Validation and Constraints

Custom validation hooks and optimization constraints

SimOptDecisions provides validation hooks for catching configuration errors early and constraint types for guiding optimization.

Config Validation

Override validate to add domain-specific validation for your configuration:

function SimOptDecisions.validate(config::MyConfig)
    config.horizon > 0 || return false
    config.discount_rate >= 0 || return false
    return true
end

This is called automatically before optimization starts. If it returns false, optimization throws an ArgumentError.

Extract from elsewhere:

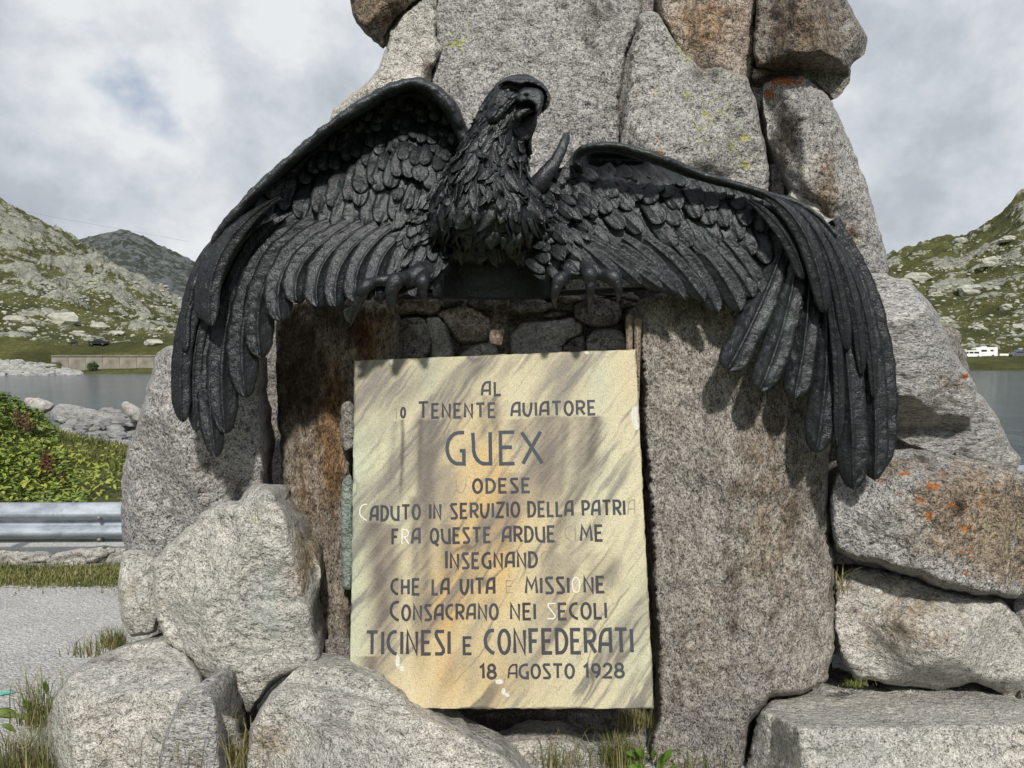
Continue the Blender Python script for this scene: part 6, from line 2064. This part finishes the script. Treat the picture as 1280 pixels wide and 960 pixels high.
# ------------------------------------------------------------------ shore rocks, plants
def near_left():
    for i, (pl, Y, T, m, lb) in enumerate([
        ([(62, 516), (74, 506), (100, 508), (130, 514), (165, 520), (178, 530), (172, 542), (140, 546), (104, 542), (80, 534), (66, 526)], 15.0, .9, G_FOL, 'broad flat grey slab by the water just left of the big rounded boulder'),
        ([(30, 500), (48, 497), (66, 503), (70, 512), (52, 518), (34, 512)], 15.5, .5, G_LIGHT, 'small pale rock at the water behind the green bank'),
        ([(152, 506), (158, 500), (170, 510), (184, 522), (176, 530), (160, 518)], 14.2, .3, G_LIGHT, 'tilted white stone standing beside the flat slab at the water'),
        ([(92, 548), (120, 546), (150, 550), (185, 556), (190, 572), (150, 576), (116, 570), (96, 562)], 13.0, .6, G_FOL, 'darker ledge of rock below the flat shore slab'),
        ([(112, 574), (140, 572), (180, 578), (190, 600), (150, 604), (128, 596)], 12.0, .5, G_LIGHT, 'pale rock below the darker ledge near the boulder'),
        ([(84, 600), (104, 588), (124, 590), (136, 604), (134, 622), (100, 624), (84, 612)], 9.6, .35, G_DARK, 'dark rock poking out of the leaves above the guardrail'),
        ([(126, 610), (150, 600), (185, 604), (190, 640), (140, 642), (124, 630)], 9.2, .35, G_DARK, 'dark rock beside the left boulder above the guardrail'),
        ([(20, 520), (40, 513), (56, 520), (52, 534), (30, 534)], 12.0, .4, G_DARK, 'grey rock half buried in the green bank'),
        ([(60, 538), (86, 534), (104, 546), (96, 560), (70, 556)], 12.6, .4, G_LIGHT, 'small light rock at the edge of the green bank beside the ledge'),
        ([(-30, 690), (20, 686), (60, 690), (70, 702), (30, 708), (-30, 706)], 5.99, .16, G_LIGHT, 'flat pale slab under the guardrail at the left edge'),
        ([(50, 704), (70, 690), (100, 684), (134, 682), (150, 688), (120, 704), (90, 712)], 5.98, .16, G_LIGHT, 'flat slanting slab under the guardrail beside the boulder'),
        ([(128, 700), (146, 684), (170, 686), (176, 716), (150, 722), (134, 714)], 5.97, .16, G_LIGHT, 'light stone under the guardrail end next to the left boulder'),
    ]):
        o = rock(pl, Y, T * .5, 14, m, 2.0, 120 + i, spacing=3.0, facets=4, fg=.5, amp=.07, back=T, label=lb, cat='rock', name='shore_rock')
    rs = np.random.default_rng(31)
    vs, fs, k = [], [], 0
    for i in range(260):
        u, v = rs.uniform(40, 200), rs.uniform(512, 600)
        if u < 62 + (v - 512) * .75: continue
        Y = 15.5 - (v - 512) / 88 * 5
        s_ = rs.uniform(.05, .2)
        V, Fc = blob(rs, s_, s_ * .8, s_ * rs.uniform(.4, .7))
        c, s__ = math.cos(i), math.sin(i)
        V = V @ np.array([[c, s__, 0], [-s__, c, 0], [0, 0, 1]]) + P(u, v, Y)
        vs.append(V); fs += [tuple(int(a) + k for a in f) for f in Fc]; k += len(V)
    tag(mk('shore_stones', np.vstack(vs), fs, simple('shore_stone_near', (0.20, 0.20, 0.195), .9, var=.45, vscale=4, bump=.8, bscale=25), smooth=False), kind='stuff')

    def leafy(n, area, smin, smax, hmax, mat, name, sel=None):
        V, Fc = [], []
        _c = {}
        for i in range(n):
            x, y = area(rs)
            z0 = gz_fast(x, y)
            hgt = hmax * rs.random() ** .6 * (0.6 + 0.8 * (.5 + .5 * math.sin(x * 5.1 + 2 * math.sin(y * 3.3)) * math.sin(y * 4.3 + x)))
            s = rs.uniform(smin, smax)
            az = rs.uniform(0, 2 * math.pi); el = rs.uniform(-.2, .9)
            d = np.array([math.cos(az) * math.cos(el), math.sin(az) * math.cos(el), math.sin(el)])
            sd = norm(np.cross(d, [0, 0, 1]) + rs.normal(size=3) * .25)
            c = np.array([x, y, z0 + hgt])
            up = np.cross(sd, d)
            k = len(V)
            V += [c - d * s, c - d * s * .2 + sd * s * .45 + up * s * .1, c + d * s * .5 + sd * s * .3 + up * s * .02, c + d * s - up * s * .15, c + d * s * .5 - sd * s * .3 + up * s * .02, c - d * s * .2 - sd * s * .45 + up * s * .1, c + up * s * .0]
            Fc += [(k, k + 6, k + 1), (k + 1, k + 6, k + 2), (k + 2, k + 6, k + 3), (k + 3, k + 6, k + 4), (k + 4, k + 6, k + 5), (k + 5, k + 6, k)]
        return mk(name, V, Fc, mat, smooth=False)

    def leafmat(name, c1, c2, c3):
        m, g = new_mat(name)
        tc = g.n('ShaderNodeTexCoord').outputs['Object']
        n = g.noise(tc, 1.6, 4, .6); n2 = g.noise(tc, 22, 3, .6)
        c = g.mix(g.step(n, .38, .6), g.mix(g.step(n2, .35, .65), c1, c2), g.mix(g.step(n2, .35, .65), c2, c3))
        b = finish(g, c, .55, None, 0, 0, 0, .35)
        return m
    M1 = leafmat('bank_leaves', (0.055, 0.095, 0.016), (0.11, 0.17, 0.026), (0.19, 0.23, 0.045))
    M2 = leafmat('bank_leaves_yellow', (0.13, 0.18, 0.02), (0.21, 0.26, 0.035), (0.30, 0.32, 0.06))
    o = leafy(17000, lambda r: (lambda y: (-9.2 + (9.2 - 3.9 - (y - 7.2) * 0.72) * r.random(), y))(7.0 + 4.6 * r.random()), .012, .055, .19, M1, 'bank_foliage')
    tag(o, kind='stuff')
    o = leafy(3200, lambda r: (-5.6 + r.normal() * .9, 8.4 + r.normal() * .7), .02, .045, .26, M2, 'bank_foliage_pale')
    tag(o, kind='stuff')
    o = leafy(1500, lambda r: (-6.6 + r.normal() * .5, 8.0 + r.normal() * .5), .06, .11, .24, M1, 'broad_leaf_cover')
    tag(o, kind='stuff')
    # reddish dock stalks
    M3 = simple('dock_red', (0.105, 0.05, 0.025), .8, var=.4, vscale=12)
    for i, (u, v, h) in enumerate([(62, 610, .40), (54, 604, .32), (25, 548, .36), (36, 545, .30), (80, 620, .24)]):
        for Y in (8.4 if v > 580 else 10.0,):
            p = P(u, v, Y)
            z0 = gz_fast(p[0], p[1])
            base = np.array([p[0], p[1], min(z0, p[2])])
            top = np.array([p[0] + rs.uniform(-.05, .05), p[1], p[2] + h])
            V, Fc = tube_vf([base, (base + top) / 2, top], [.008, .007, .004], 5, 8)
            V = list(V); Fc = list(Fc)
            for j in range(120):
                t = .35 + .65 * rs.random()
                c = base * (1 - t) + top * t + rs.normal(size=3) * .05 * (1.25 - t)
                a, b = norm(rs.normal(size=3)) * .020, norm(rs.normal(size=3)) * .014
                k = len(V); V += [c - a, c + b, c + a, c - b]; Fc.append((k, k + 1, k + 2, k + 3))
            tag(mk('dock_plant', V, Fc, M3, smooth=False), ['reddish dock stalk in the middle of the green bank, the tallest of the front group', 'reddish dock stalk just left of the tallest one in the front group', 'reddish dock seed head high on the bank near the left edge',
                'reddish dock seed head high on the bank, right of the one near the edge', 'short reddish dock stalk low on the bank close to the guardrail'][i], 'plant', 'dock plants on the bank')

    # grass
    def bladevf(base, h, lean, w, rs):
        a = rs.uniform(0, 2 * math.pi)
        d = np.array([math.cos(a), math.sin(a), 0]) * lean
        s = np.array([-math.sin(a), math.cos(a), 0]) * w
        return [base - s, base + s, base + d * .3 * h + np.array([0, 0, h * .55]) + s * .7, base + d * .3 * h + np.array([0, 0, h * .55]) - s * .7, base + d * h + np.array([0, 0, h * (1 - .35 * lean)])]

    def grass(n, pos, h0, h1, mat, name, lean=.6, w=.0022, label=None, kind='stuff', cat=None):
        V, Fc = [], []
        for i in range(n):
            b = pos(rs)
            k = len(V)
            V += bladevf(np.array(b), rs.uniform(h0, h1), rs.uniform(.1, lean) * 1.2, w * rs.uniform(.6, 1.4), rs)
            Fc += [(k, k + 1, k + 2, k + 3), (k + 3, k + 2, k + 4)]
        o = mk(name, V, Fc, mat, smooth=False)
        return tag(o, label, cat, None, kind)
    MG = leafmat('grass_blades', (0.055, 0.075, 0.016), (0.11, 0.13, 0.030), (0.19, 0.185, 0.06))
    MD = leafmat('dry_grass_blades', (0.16, 0.13, 0.055), (0.24, 0.20, 0.10), (0.30, 0.27, 0.15))

    def gz(x, y):
        return gz_fast(x, y)

    def strip(r):
        x = r.uniform(-6, -2.4); y = 5.58 + r.normal() * .14
        return (x, y, gz(x, y))
    grass(12000, strip, .015, .05, MG, 'grass_verge', w=.004)
    grass(2500, strip, .02, .06, MD, 'dry_grass_verge', w=.003)

    def bank(r):
        x = r.uniform(-9, -4.6); y = 9.6 + 2.4 * r.random()
        return (x, y, gz(x, y))
    grass(9000, bank, .06, .22, MG, 'bank_grass', w=.006)

    def tuft(u, v, Y, su, sv, n, h0, h1, label, mats=(MG, MD), lean=.8, w=.0018):
        p0 = P(u, v, Y)
        root = empty('grass_tuft', p0)
        tag(root, label, 'grass tuft')
        for mi, (m_, nn) in enumerate(zip(mats, (int(n * .6), int(n * .4)))):
            V, Fc = [], []
            for i in range(nn):
                b = P(u + rs.normal() * su, v + abs(rs.normal()) * sv * .4, Y + rs.normal() * .04)
                k = len(V)
                V += bladevf(b, rs.uniform(h0, h1), rs.uniform(.1, lean), w * rs.uniform(.6, 1.4), rs)
                Fc += [(k, k + 1, k + 2, k + 3), (k + 3, k + 2, k + 4)]
            o = mk('green_blades' if mi == 0 else 'dry_blades', V, Fc, m_, root, smooth=False)
            o['kind'] = 'stuff'
    tuft(142, 806, 3.35, 9, 8, 260, .03, .12, 'short green grass tuft growing at the corner of the small left block')
    tuft(112, 818, 3.1, 14, 6, 90, .03, .12, 'sparse grass behind the massive bottom left boulder', lean=1.1)
    tuft(26, 975, 2.75, 22, 14, 480, .07, .28, 'large yellow green grass clump at the lower left edge beside the boulder')
    tuft(48, 905, 2.85, 14, 14, 160, .10, .30, 'thin tall grass behind the clump at the lower left edge', lean=.9)
    tuft(291, 955, 2.68, 11, 24, 420, .05, .16, 'brownish grass between the pointed stone and the large centre boulder')
    tuft(286, 905, 2.78, 8, 14, 160, .03, .09, 'short dry grass in the gap below the leaning pale boulder', mats=(MD, MG))
    tuft(778, 962, 2.98, 14, 20, 420, .08, .22, 'tall grass hanging below the right corner of the plaque', lean=.55)
    tuft(792, 905, 3.1, 10, 10, 240, .04, .12, 'dry grass hanging in the shade under the plaque corner', mats=(MD, MG), lean=.5)
    tuft(700, 960, 2.95, 18, 10, 120, .05, .18, 'sparse thin grass at the bottom centre', lean=1.2)
    tuft(880, 965, 2.95, 26, 10, 110, .04, .16, 'sparse grass stalks at the foot of the smooth pillar', lean=1.2)
    tuft(1068, 856, 3.0, 8, 5, 160, .01, .035, 'tiny green moss tuft on the plinth below the stacked boulders', mats=(MG, MG), w=.002)
    tuft(1050, 735, 2.98, 6, 16, 30, .05, .16, 'few dry grass stalks in the crack left of the pale tan boulder', mats=(MD, MD), lean=1.4)
    tuft(240, 960, 2.45, 50, 8, 70, .05, .22, 'scattered thin stalks in front of the bottom left boulder', mats=(MD, MD), lean=1.3, w=.0012)

    # broad leaves
    def broad(name, items, label, mat):
        root = empty(name, P(items[0][0], items[0][1], items[0][4]))
        tag(root, label, 'plant')
        for (u, v, L_, ang, Y) in items:
            B = P(u, v, Y)
            d = np.array([math.cos(ang), -.35, math.sin(ang)])
            T = B + d * L_
            C = (B + T) / 2 + np.array([0, -.01, .02])
            o = feather3(B, C, T, np.array([0, -.8, .5]), L_ * .42, root, name='leaf', mat=mat, t0=.35, point=.9, camber=-.1, ridge=-.04, barb=.0, base_w=.3, thick=.001, nt=10, ns=5)
    MB = leafmat('broad_leaf', (0.06, 0.10, 0.016), (0.10, 0.15, 0.022), (0.16, 0.20, 0.03))
    broad('broad_leaf_plant', [(24, 896, .085, 2.8, 2.82), (42, 890, .06, 2.0, 2.84), (60, 868, .06, 1.45, 2.9), (45, 902, .06, 2.6, 2.85), (20, 915, .05, 2.4, 2.8)], 'few dark green broad leaves beside the bottom left boulder', MB)
    MB2 = leafmat('fresh_leaf', (0.05, 0.11, 0.012), (0.09, 0.17, 0.018), (0.13, 0.22, 0.03))
    its = []
    for i in range(9):
        its.append((rs.uniform(796, 836), rs.uniform(945, 972), rs.uniform(.04, .075), rs.uniform(.2, 2.9), 2.92 + rs.uniform(-.04, .04)))
    broad('broad_leaf_plant', its, 'fresh bright green leaves at the bottom edge under the plaque corner', MB2)
    # turquoise paint mark on the gravel
    p = P(6, 868, 1.0) - np.array([0, 0, EYE])
    k = -EYE / p[2]
    c = np.array([0, 0, EYE]) + p * k
    pts = []
    for i in range(24):
        a = i / 24 * 2 * math.pi
        r = 1 + .35 * math.sin(3 * a + 1) + .2 * math.sin(5 * a)
        pts.append((c[0] + .03 * r * math.cos(a), c[1] + .022 * r * math.sin(a), gz_fast(c[0], c[1]) + .008 + .002 * math.sin(4 * a)))
    tag(mk('paint_mark', pts, [tuple(range(24))], simple('turquoise_paint', (.12, .42, .35), .7, var=.2, vscale=30), smooth=False), 'small turquoise paint mark on the gravel at the left edge', 'paint mark')


near_left()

Policy-Config Compatibility

Override the two-argument form to validate that a policy is compatible with a config:

function SimOptDecisions.validate(policy::MyPolicy, config::MyConfig)
    # Example: policy parameter must be within config bounds
    policy.threshold <= config.max_threshold || return false
    return true
end

Optimization Constraints

For optimization, you can add constraints that guide the search beyond simple parameter bounds.

FeasibilityConstraint

A hard constraint that must be satisfied for a solution to be considered valid:

# Policy is only feasible if total allocation <= 1.0
feasibility = FeasibilityConstraint(
    :budget_limit,
    policy -> sum(params(policy)) <= 1.0
)

prob = OptimizationProblem(
    config, sows, MyPolicy, calculate_metrics, objectives;
    constraints=[feasibility]
)

The constraint function takes a policy and returns true if feasible, false otherwise. Infeasible solutions are rejected by the optimizer.

PenaltyConstraint

A soft constraint that adds a penalty to objectives when violated:

# Penalize solutions that exceed budget (but don't reject them)
penalty = PenaltyConstraint(
    :soft_budget,
    policy -> max(0.0, sum(params(policy)) - 1.0),  # 0 if satisfied
    1000.0  # weight
)

prob = OptimizationProblem(
    config, sows, MyPolicy, calculate_metrics, objectives;
    constraints=[penalty]
)

The constraint function returns: - 0.0 when satisfied (no penalty) - A positive value proportional to the violation magnitude

The penalty is multiplied by the weight and added to all objectives.

Built-in Validation

The framework automatically validates:

Policy Interface

Before optimization, the framework checks that your policy type:

  1. Implements param_bounds(::Type{MyPolicy}) returning Vector{Tuple}
  2. Has a vector constructor MyPolicy(x::AbstractVector)
  3. Returns bounds where lower <= upper
  4. Has at least one parameter
# These are checked automatically:
SimOptDecisions.param_bounds(::Type{MyPolicy}) = [(0.0, 1.0), (0.0, 10.0)]
MyPolicy(x::AbstractVector) = MyPolicy(x[1], x[2])

SOW Collection

SOWs must be: - Non-empty - All the same concrete type - Subtypes of AbstractSOW

Objectives

Objectives must be: - Non-empty (at least one objective) - Unique names (no duplicates) - Created with minimize(:name) or maximize(:name)

Example: Complete Validation Setup

using SimOptDecisions

# Custom config validation
function SimOptDecisions.validate(config::HouseConfig)
    config.horizon > 0 || return false
    config.house_value > 0 || return false
    return true
end

# Policy-config compatibility
function SimOptDecisions.validate(policy::ElevationPolicy, config::HouseConfig)
    # Elevation can't exceed physical maximum
    policy.elevation_ft <= 14.0 || return false
    return true
end

# Set up optimization with constraints
feasibility = FeasibilityConstraint(
    :minimum_elevation,
    p -> p.elevation_ft == 0.0 || p.elevation_ft >= 3.0  # Either 0 or at least 3 ft
)

prob = OptimizationProblem(
    config, sows, ElevationPolicy, calculate_metrics,
    [minimize(:expected_cost), minimize(:worst_case)];
    constraints=[feasibility]
)

# Validation happens automatically when you call optimize()
result = SimOptDecisions.optimize(prob, backend)

Error Messages

When validation fails, you get descriptive error messages:

ArgumentError: Policy type MyPolicy must implement `param_bounds(::Type{MyPolicy})`
returning a Vector of (lower, upper) tuples
ArgumentError: param_bounds(::Type{MyPolicy})[2] has lower > upper: 10.0 > 5.0
ArgumentError: All SOWs must be the same concrete type.
SOW 1 is ClimateSOW{Float64}, but SOW 42 is ClimateSOW{Float32}

These messages tell you exactly what’s wrong and how to fix it.